TASK GOAL —
What is the number of lines that include the word "Measure"? Provide only that figure.
::::::::::
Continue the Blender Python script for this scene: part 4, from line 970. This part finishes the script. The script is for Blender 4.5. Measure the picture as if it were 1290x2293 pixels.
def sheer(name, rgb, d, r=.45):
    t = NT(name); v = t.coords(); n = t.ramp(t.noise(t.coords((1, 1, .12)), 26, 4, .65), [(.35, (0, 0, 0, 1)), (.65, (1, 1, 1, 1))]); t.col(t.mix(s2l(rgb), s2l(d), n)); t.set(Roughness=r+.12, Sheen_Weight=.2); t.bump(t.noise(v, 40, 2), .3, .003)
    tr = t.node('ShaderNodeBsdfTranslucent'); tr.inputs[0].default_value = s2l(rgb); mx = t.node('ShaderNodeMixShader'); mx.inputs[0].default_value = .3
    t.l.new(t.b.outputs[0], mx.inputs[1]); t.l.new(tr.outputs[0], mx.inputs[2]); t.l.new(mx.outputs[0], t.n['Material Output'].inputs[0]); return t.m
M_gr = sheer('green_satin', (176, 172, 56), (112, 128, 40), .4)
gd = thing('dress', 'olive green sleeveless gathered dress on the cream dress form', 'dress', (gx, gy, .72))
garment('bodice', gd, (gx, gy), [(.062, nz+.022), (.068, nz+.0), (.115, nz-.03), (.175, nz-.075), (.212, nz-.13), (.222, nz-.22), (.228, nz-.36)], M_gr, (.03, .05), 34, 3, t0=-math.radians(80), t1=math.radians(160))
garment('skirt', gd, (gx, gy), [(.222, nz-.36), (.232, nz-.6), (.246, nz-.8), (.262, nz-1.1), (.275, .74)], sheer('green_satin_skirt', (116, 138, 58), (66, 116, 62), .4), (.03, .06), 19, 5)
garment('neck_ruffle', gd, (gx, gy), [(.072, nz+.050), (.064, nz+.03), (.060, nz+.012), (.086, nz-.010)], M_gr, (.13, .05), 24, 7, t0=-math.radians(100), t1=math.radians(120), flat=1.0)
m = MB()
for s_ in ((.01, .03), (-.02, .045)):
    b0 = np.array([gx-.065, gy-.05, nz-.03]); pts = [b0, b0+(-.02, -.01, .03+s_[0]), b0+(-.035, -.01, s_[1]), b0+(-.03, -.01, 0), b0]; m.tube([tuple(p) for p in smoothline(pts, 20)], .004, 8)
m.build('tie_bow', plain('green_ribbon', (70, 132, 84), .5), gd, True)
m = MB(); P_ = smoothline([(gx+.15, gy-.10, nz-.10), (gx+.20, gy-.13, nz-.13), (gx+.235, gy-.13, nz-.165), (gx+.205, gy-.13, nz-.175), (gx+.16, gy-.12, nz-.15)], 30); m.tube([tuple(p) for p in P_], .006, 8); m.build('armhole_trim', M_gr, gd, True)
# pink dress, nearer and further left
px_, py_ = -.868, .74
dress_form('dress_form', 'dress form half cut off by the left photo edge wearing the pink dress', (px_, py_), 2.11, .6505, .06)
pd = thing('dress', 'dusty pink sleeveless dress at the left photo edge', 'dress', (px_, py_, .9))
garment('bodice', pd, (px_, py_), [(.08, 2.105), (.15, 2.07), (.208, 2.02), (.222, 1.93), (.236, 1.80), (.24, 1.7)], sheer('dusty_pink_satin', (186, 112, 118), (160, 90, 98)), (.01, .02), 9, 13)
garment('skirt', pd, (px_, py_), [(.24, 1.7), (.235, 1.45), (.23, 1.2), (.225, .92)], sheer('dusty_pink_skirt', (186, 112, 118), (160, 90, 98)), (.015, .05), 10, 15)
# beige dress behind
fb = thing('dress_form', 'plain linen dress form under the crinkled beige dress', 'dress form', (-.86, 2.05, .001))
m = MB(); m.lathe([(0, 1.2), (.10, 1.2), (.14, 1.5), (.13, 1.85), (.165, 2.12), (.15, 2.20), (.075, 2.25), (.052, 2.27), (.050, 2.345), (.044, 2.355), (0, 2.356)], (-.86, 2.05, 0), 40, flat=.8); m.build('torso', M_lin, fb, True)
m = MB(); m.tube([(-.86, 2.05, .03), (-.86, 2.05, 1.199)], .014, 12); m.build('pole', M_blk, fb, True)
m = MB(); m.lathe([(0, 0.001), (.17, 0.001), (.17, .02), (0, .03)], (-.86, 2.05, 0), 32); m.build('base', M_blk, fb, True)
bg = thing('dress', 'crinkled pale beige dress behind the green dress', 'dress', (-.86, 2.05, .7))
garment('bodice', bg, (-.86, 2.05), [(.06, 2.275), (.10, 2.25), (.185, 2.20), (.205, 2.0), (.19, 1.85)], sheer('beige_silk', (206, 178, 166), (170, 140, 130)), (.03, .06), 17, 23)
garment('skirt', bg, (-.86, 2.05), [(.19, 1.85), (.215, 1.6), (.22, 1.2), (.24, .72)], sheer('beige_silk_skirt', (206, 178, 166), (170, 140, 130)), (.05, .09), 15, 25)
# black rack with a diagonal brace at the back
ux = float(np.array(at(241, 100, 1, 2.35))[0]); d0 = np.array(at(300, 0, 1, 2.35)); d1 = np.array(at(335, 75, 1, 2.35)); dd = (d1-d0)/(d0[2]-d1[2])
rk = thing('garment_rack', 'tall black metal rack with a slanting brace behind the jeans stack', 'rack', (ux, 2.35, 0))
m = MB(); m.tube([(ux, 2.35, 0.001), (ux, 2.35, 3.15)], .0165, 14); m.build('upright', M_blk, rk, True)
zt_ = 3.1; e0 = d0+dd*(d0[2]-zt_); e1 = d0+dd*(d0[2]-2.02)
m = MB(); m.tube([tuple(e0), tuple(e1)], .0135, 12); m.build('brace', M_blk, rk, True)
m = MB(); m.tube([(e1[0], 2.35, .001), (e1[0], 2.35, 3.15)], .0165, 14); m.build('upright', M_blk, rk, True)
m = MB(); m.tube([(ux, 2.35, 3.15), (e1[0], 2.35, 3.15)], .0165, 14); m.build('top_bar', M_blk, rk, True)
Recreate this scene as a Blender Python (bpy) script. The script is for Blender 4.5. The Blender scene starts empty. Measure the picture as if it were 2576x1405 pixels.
::::::::::
CORRECT RESULT —
2